The body of a girl is found on a road in the middle of nowhere, and among her belongings is the identity card of a man who died in a flea market fire months earlier.
As Brennan tries to uncover what happened to the girl and who she was, she becomes involved in another case for US Customs, confirming that mummified remains confiscated from an importer are indeed those of dogs and not humans.
A strange combination of cases indeed, but is there a connection between the two?
With a story that stretches from the United States to Afghanistan to South America, this has plenty of plot twists and tricks wrapped up in a complex but compelling story that bubbles away with menacing undertones.
Normally I am the type of person to read the book first, then later be left disappointed by the big or small-screen rendering of the story, but with the Bones book and television series, I broke my usual pattern: I saw the TV show before I read my first book.

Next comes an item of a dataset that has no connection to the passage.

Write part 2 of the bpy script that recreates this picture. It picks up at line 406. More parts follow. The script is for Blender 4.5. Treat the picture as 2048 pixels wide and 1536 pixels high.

When I finally picked up my first Bones book about five years ago (Bones to Ashes), I struggled to get to the end and didn’t try another in the series for a couple of years. From memory, that one was Death du Jour, and finally something clicked: I was hooked.
Since then, I have read several of Kathy Reichs’ books and have enjoyed each more than the last. This one is no exception.
The author’s own background forms the basis of the Bones series: she is a forensic anthropologist herself and aside from her hugely successful career as a novelist, she is also a professor of anthropology, has published academic books for the forensic geeks, produces the TV show based on the books and still manages to find time to work as a forensic anthropologist.
It makes me exhausted just thinking about it.
Her experiences in that part of her career – from teaching the FBI how to find and recover human remains, to separating and identifying “commingled body parts” – give Reichs an insight that no other crime-writer has: she hasn’t simply studied how it’s done, she has lived it.
If you haven’t read any of the earlier books, this is a good a place to start as any.
My transformation into card-carrying Kathy Reichs fan was slow at times, with a hiccup or two at the start, but it’s safe to say I’m there now.